L’attaque contre Ron Paul est systématique, rageuse, sans la moindre concession. Tout lui est reproché, parfois dans des termes qui pourraient aussi bien décrire l’attitude des Français, souvent de gauche, qui, en 2005, votèrent contre le traité constitutionnel (prenez cette phrase et remplacez l’ONU par la Commission européenne, “new world order” par “nouvel ordre européen” et l’Amérique par les pays européens : «As he did on the eve of the invasion of Iraq on numerous occasions Paul has promoted the idea that the United Nations is a conspiratorial organization planning to implement a “new world order” and that the World Trade Organization is a plot by a “global elite” to strip America of its sovereignty.»)
En fait, l’idée de WSWS.org est fondée sur le refus absolu de ne rien accepter qui n’implique pas uniquement, explicitement et absolument le seul objectif ultime de toute sa démarche idéologique, c’est-à-dire la destruction du capitalisme selon les conceptions marxistes. Tout le reste, même des alliances ou des convergences temporaires ou objectives, n’est que diversion et trahison.
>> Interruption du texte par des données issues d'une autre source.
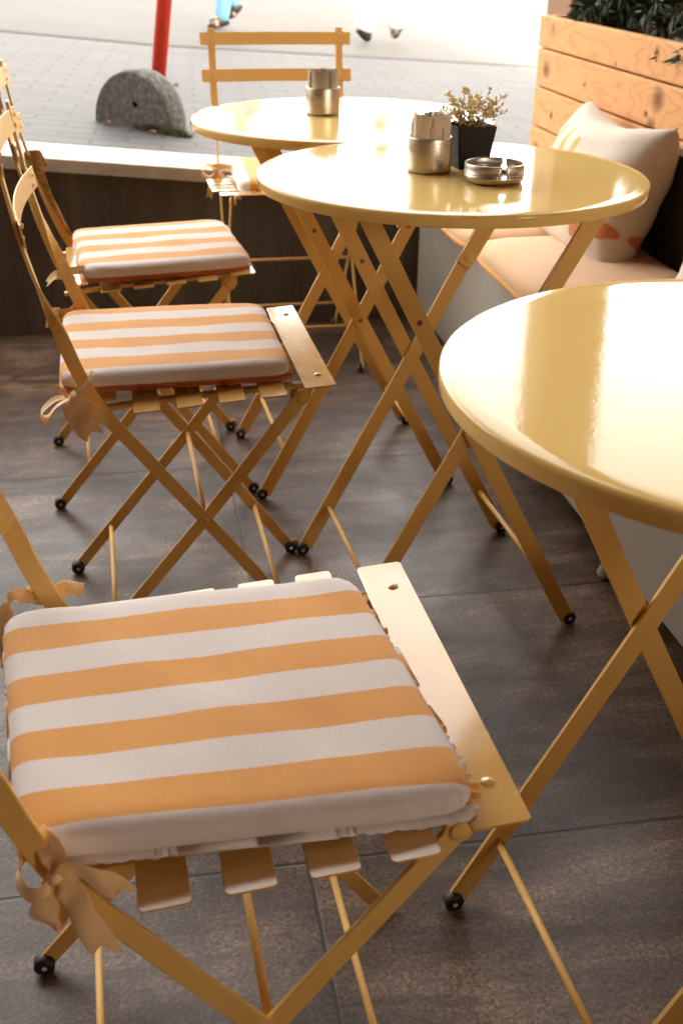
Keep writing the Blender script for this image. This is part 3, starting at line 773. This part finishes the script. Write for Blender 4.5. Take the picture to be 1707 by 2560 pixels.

«The struggle against war cannot be successful by appealing to the powers-that-be. This war and the explosion of American militarism in general is not just the product of the circle of neo-conservatives in the White House but is deeply rooted in objective economic and historical conditions, above all the decline in the global position of American capitalism. There is a general consensus in both political parties that military power be used to reassert US hegemony over America’s economic rivals by seizing control of the strategic energy resources of the Middle East and Central Asia.
»The only means of putting an end to war, therefore, is by putting an end to the capitalist system that produces it. Far from opposing the economic and political domination of America’s ruling elite, Ron Paul is one of its most vociferous defenders of the capitalist system, saying, that the “rights of all private property owners” are the key to “maintain a free society.”»
La querelle n’est pas tant ici sur le fond que sur le temps qui passe. Effectivement, ce procès fait à Ron Paul, dont il est loin d’être assuré que toutes les pièces à charge soient blanches comme neige, ressemble à un procès d’un autre temps. Peut-être pas l’inquisition, mais dans tous les cas les grands affrontements sur la virginité doctrinale et sur le sexe des anges, marxistes ou pas.
Le cas Ron Paul est bien plus simple. Cet homme, avec sa candidature échappant aux canaux contrôlés du système, avec un discours dont les arguments principaux vout au plus sensible, au plus essentiel et au plus vulnérable dans le système, voilà bien assez pour l’applaudir. Nous ne sommes pas dans une course aux présidentielles, ni dans l’espoir de révolutions fondamentales qui changeraient le système par le coup de baguette magique de la dialectique idéologique. Nous sommes dans une bataille sans merci où tous les coups sont permis pour déstabiliser le système, une sorte de “Delenda est Cartago“ postmoderne. Parmi d’autres bien différents de lui, Ron Paul fait l’affaire, et comment.